Pages

Wednesday, October 19, 2016

Antidote Apples

     Tired of politics? There’s no better solution to getting away from it all than picking apples.
  When I pick apples I almost feel like a real, rural western New Yorker.  Apples are so much a part of American folklore.   New York apples – the Macintoshes,  the Empires, the Cortlands, which are hubby’s favourites,  can be unbeatable,  even in the supermarkets where they polish them up to look artificial. They’re even better at the farmers’ market or roadside stalls but best of all when they come free.

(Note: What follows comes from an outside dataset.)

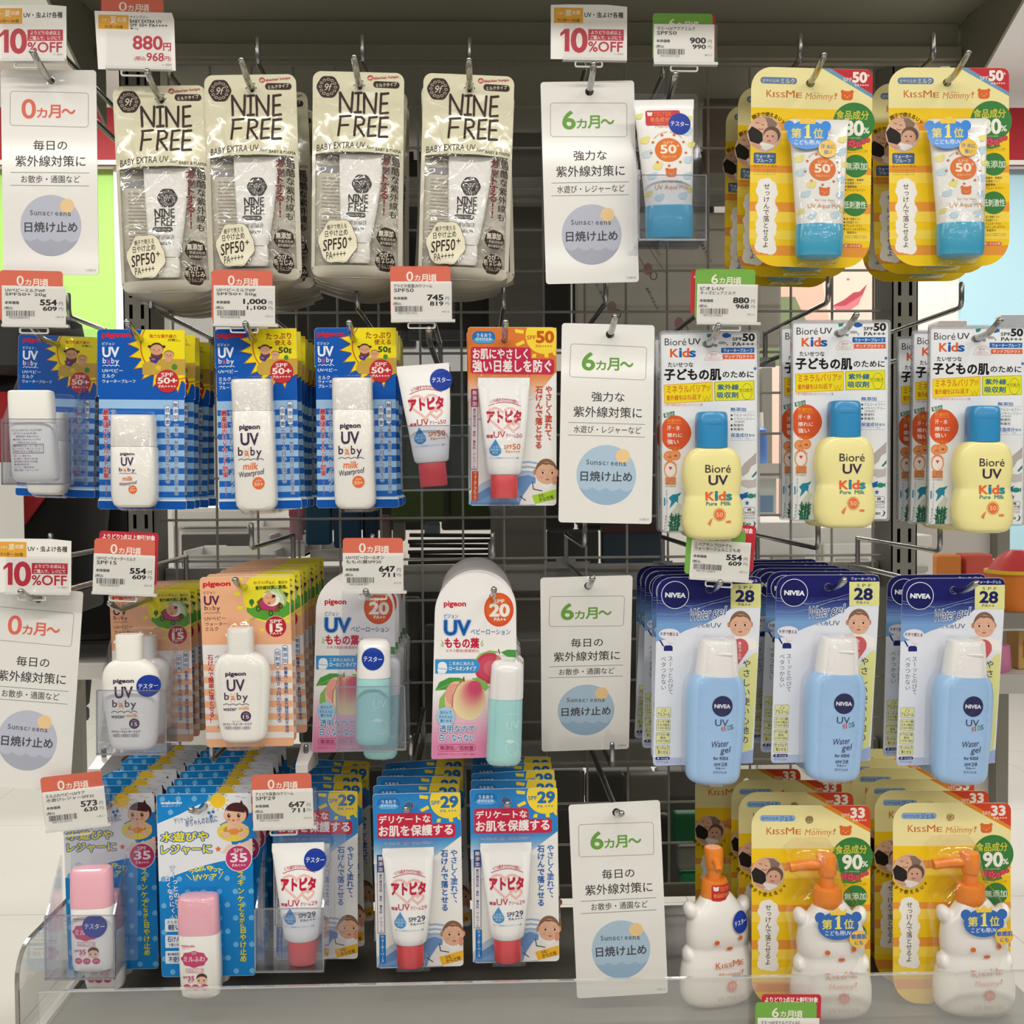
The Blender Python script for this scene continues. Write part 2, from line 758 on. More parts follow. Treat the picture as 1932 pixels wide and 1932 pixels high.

 The apple trees buried in the jungle that passes for our garden (I can never bring myself to say “yard” in the American way) like to surprise us. They hide, their white spring blossom  spied faintly through the trees. Now you see them, now you don’t. “Are there really any blossoms?” we ask each other each year.  To get to them in the autumn,   we have to hack through dense tangles of viciously thorny multiflora rose – that scourge of all western New York gardeners - that encircle them like the approach to Sleeping Beauty’s castle and lie in wait, gleefully ensnaring passers-by. 
       So hubby and I stood under an apple tree wrangling with the apple grabber,  which consisted of an extendable pole with a padded basket on the end and prongs to grab the apples. It made for a steep learning curve. In an ideal world, there would be no branches in the way and the biggest and best apples wouldn’t be at the very top of the tree. If we didn’t get the prongs at exactly the right angle,  the bigger apples would stay stubbornly put, while the smaller ones rained down, bouncing off our heads.
  After filling three huge baskets from just one tree,  we had reluctantly to call it a day, leaving the rest for the  deer, who are going to be very, very happy. Any hopes that they might gorge themselves on so many fallen apples that they ignore the rhododendrons are probably forlorn ones.
  Hubby and I worked tirelessly, peeling, chopping and  freezing. I felt like one of the old pioneers, just lacking a bonnet.  
  “Goodness”, I said, looking at the kitchen clock, “We’ve missed the Presidential debate.”
 “Well isn’t that too bad,” said hubby.